Letter from the Region:

Typewriter with paper titled Article

Keeping it local

If all politics, as former Speaker of the House Tip O’Neill famously said, is local, politics up in Northwest Indiana’s Michigan City is also microcosmic.

Take, for example, the coarsening of political discourse that’s been on rambunctious display during this year’s election cycle. On May 18, Michigan City’s local paper, the News-Dispatch, reported that “politics may have been at the root of an alleged altercation” that saw a 55-year-old woman arrested and charged with battery after her roommate was hit in the forehead with a cup of coffee, requiring 13 stitches.

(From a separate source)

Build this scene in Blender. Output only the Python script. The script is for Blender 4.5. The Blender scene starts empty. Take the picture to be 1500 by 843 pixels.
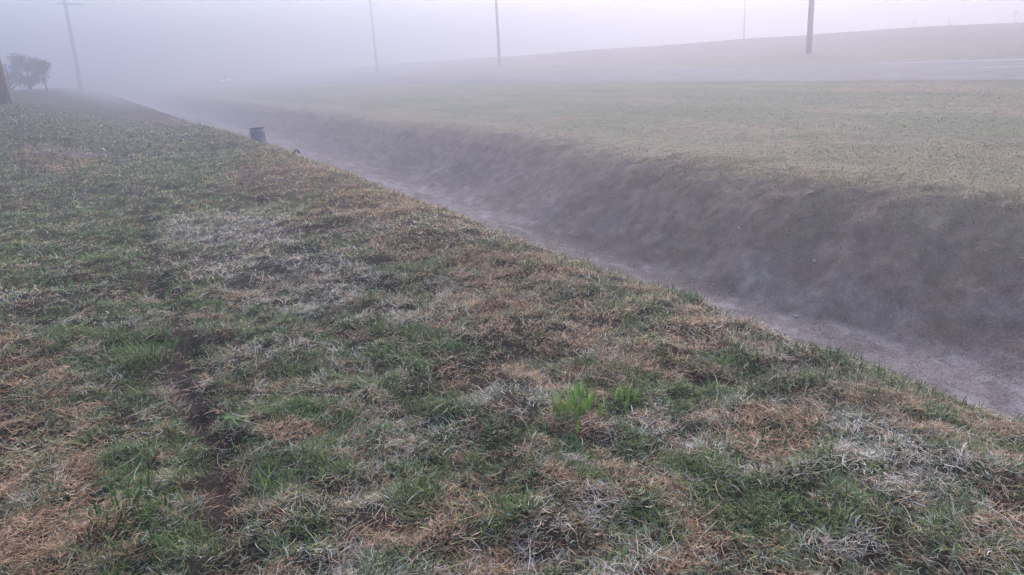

The incident was apparently sparked by an argument over whether Barack Obama was president when stimulus checks were issued, as the arrested woman maintained, or whether George W. Bush was president at that time — the position favored by her roommate.

It seems that in the course of this debate, the roommate splashed Obama’s advocate with cold tea and then flung the can, at which point, the Obama supporter let the woman arguing for George W. Bush have it with her caffeinated drink of choice, coffee, plus the cup used for its conveyance.

The News-Dispatch story helpfully provided the answer to this question, the fact that might have saved both women a whole lot of trouble: the checks were issued after the Economic Stimulus Act of February 2008, when GW Bush was president.

I guess this is why we have Google. So we can look up stuff before we start throwing things — or beverages (coffee beats tea!) — at one another. It might be helpful if more of us (voters, that is) took a little time to check assertions made by candidates, especially in a year when campaigns are likely to be remembered for bombast and fear-mongering.

Fear, of course, has played like elevator music during much of this campaign season. This has been particularly true in the wrangling over what constitutes U.S. responsibility in the case of Syrian refugees.

Now Michigan City is a relatively small town, with less than 40,000 people. And, like so many Midwestern communities, it has struggled with the complicated challenge of reinventing itself as structural changes to the economy hollowed out its traditional reliance on manufacturing.

But this didn’t keep over 200 citizens from buying benefit tickets and showing up in a local church basement for a dinner to support Zakat Foundation efforts to bring food and supplies to Syrian families displaced by their country’s civil war.

As it happens, Michigan City has a history of Syrian and Lebanese settlement; its mosque, dating back to 1914, is one the oldest in the country. In March, Michigan City’s Common Council passed a resolution condemning violence, bigotry and hateful speech toward Muslims. The recent benefit in the church basement raised over $10,000 for Syrian relief efforts — that’s a significant sum here.

You can Google the Zakat Foundation, by the way. It’s an Islamic charity, based in Chicago. You’ll find a predictable dose of paranoia among the many, many glowing reviews of its work. We live in a big and scary world, for sure.

Which is why keeping things local makes sense. It may not keep somebody from dousing you with coffee, but it keeps the world in scale.